Superados paradigmas industriais baseados em energia (carvão, petróleo) e transformação de matérias-primas (minérios e produtos agrícolas), vivemos a realidade econômica baseada em serviços cujo valor decorre da coleta, computação e comunicação de dados.
Os dados pessoais são hoje ativos intangíveis valiosíssimos e indispensáveis aos negócios, tanto que a todo instante os consumidores fruem de serviços (pseudo) “gratuitos” em troca deles. Mesmo sem trocas financeiras, há trocas econômicas, quando o consumidor fornece dados (como sua localização, identificação, idade, sexo, rede de amigos, preferências de consumo, religião, visão política, orientação sexual etc.), pois tais irão orientar (não raro de modo customizado) não apenas atividades comerciais, mas até mesmo decisões de produção e de desenvolvimento de produtos e serviços. Assim, os dados pessoais são moeda de troca e pagamento nas relações econômicas do atual paradigma tecnológico.

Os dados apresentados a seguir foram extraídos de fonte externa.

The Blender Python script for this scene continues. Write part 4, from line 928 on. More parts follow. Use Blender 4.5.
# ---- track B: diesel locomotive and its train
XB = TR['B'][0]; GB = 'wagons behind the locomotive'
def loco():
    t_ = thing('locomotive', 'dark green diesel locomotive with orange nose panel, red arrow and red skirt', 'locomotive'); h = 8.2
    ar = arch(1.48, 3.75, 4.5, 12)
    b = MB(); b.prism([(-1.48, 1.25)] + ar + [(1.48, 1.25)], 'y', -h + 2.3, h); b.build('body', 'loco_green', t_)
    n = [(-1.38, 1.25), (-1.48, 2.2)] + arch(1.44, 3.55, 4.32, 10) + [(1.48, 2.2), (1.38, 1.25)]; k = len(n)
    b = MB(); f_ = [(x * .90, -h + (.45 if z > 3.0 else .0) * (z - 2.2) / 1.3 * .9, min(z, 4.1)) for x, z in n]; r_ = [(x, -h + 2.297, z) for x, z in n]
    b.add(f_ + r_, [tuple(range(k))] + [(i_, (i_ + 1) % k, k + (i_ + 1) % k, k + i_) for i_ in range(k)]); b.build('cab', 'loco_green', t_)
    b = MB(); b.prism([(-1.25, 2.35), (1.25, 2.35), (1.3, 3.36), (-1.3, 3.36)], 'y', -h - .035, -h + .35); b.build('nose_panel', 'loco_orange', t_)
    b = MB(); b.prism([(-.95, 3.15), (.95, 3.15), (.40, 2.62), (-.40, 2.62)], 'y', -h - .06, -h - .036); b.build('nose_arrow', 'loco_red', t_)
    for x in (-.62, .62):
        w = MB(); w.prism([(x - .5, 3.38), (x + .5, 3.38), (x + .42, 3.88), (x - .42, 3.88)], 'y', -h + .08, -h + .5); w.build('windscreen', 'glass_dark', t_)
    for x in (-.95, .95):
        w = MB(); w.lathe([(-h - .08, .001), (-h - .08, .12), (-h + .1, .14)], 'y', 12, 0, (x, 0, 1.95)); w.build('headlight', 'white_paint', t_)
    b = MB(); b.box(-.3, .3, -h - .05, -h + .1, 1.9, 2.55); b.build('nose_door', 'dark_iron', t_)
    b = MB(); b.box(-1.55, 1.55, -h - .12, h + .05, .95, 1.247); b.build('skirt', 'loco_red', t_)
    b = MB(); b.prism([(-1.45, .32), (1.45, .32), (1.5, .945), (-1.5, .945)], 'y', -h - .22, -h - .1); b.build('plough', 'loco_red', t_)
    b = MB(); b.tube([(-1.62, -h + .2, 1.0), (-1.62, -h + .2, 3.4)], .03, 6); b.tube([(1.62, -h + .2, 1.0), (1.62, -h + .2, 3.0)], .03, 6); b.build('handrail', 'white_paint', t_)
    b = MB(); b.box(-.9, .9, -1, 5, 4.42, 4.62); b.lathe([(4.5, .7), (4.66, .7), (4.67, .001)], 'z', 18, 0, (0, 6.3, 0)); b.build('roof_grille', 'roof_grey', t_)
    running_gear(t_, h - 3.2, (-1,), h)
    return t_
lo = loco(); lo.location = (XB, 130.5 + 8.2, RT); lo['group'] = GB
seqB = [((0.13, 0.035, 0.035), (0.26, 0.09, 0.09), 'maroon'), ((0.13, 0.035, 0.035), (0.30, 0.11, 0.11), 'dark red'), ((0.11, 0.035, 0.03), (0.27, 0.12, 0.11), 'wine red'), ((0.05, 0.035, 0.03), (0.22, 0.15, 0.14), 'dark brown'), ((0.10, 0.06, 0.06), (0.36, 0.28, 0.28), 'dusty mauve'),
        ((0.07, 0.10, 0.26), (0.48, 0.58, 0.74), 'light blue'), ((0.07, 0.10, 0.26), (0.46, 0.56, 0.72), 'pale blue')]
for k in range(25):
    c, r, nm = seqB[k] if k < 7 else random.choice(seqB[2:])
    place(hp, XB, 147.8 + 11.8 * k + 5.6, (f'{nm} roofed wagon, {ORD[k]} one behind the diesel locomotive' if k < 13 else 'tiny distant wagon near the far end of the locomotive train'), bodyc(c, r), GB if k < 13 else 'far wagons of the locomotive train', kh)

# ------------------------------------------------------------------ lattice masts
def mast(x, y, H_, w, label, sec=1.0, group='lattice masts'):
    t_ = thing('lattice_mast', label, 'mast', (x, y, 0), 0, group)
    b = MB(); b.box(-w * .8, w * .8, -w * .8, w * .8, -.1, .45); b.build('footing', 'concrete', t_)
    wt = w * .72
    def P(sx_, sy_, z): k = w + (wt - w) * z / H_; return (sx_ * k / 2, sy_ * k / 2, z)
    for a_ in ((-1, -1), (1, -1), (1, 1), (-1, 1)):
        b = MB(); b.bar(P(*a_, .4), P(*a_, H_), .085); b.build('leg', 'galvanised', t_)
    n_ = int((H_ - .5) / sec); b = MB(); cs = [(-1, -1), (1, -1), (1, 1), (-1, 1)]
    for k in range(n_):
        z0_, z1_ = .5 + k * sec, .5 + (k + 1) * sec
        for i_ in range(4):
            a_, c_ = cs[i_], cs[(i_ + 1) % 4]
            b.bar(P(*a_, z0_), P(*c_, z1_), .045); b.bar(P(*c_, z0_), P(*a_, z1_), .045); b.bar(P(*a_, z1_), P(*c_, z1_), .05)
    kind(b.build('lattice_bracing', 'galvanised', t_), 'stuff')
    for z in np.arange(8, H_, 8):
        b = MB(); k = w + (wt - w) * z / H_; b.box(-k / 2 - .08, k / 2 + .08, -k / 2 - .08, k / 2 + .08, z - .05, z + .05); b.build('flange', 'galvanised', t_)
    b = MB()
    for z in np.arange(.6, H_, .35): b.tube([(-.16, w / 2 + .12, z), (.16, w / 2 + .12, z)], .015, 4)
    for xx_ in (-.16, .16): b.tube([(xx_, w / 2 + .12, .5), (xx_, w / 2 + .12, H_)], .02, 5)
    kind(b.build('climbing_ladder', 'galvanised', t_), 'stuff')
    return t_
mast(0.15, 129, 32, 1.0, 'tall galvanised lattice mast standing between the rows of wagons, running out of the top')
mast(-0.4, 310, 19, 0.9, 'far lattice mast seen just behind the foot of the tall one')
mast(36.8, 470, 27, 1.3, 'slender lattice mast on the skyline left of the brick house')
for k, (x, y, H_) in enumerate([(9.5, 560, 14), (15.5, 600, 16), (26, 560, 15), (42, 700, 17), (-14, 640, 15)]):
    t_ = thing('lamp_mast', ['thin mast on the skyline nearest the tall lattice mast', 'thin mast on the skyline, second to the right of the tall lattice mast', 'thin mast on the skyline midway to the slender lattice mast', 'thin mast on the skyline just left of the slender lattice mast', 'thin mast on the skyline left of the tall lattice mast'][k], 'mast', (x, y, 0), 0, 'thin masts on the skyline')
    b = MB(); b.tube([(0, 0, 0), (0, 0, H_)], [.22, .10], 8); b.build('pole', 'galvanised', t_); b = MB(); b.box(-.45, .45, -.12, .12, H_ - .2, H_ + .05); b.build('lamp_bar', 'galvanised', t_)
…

A regulação jurídico-econômica socialmente exigida em razão disso nasce com o (eterno) desafio de equilibrar interesses patrimoniais e extrapatrimoniais, ou seja, econômicos e morais, sem prejuízo da atenção a debates mais familiares ao direito econômico, como de falhas de mercado e concorrência.
A LGPD, assim como a GDPR na Europa, nasceu para regular de maneira específica o tratamento dos pessoais, garantindo limites para seu uso. A intervenção estatal justifica-se como contrapeso ao poder econômico (não raro bastante concentrado) e à assimetria de informações entre empresas e usuários, mas deve se pautar por certa subsidiariedade, para não suprimir a liberdade econômica de todas as partes envolvidas.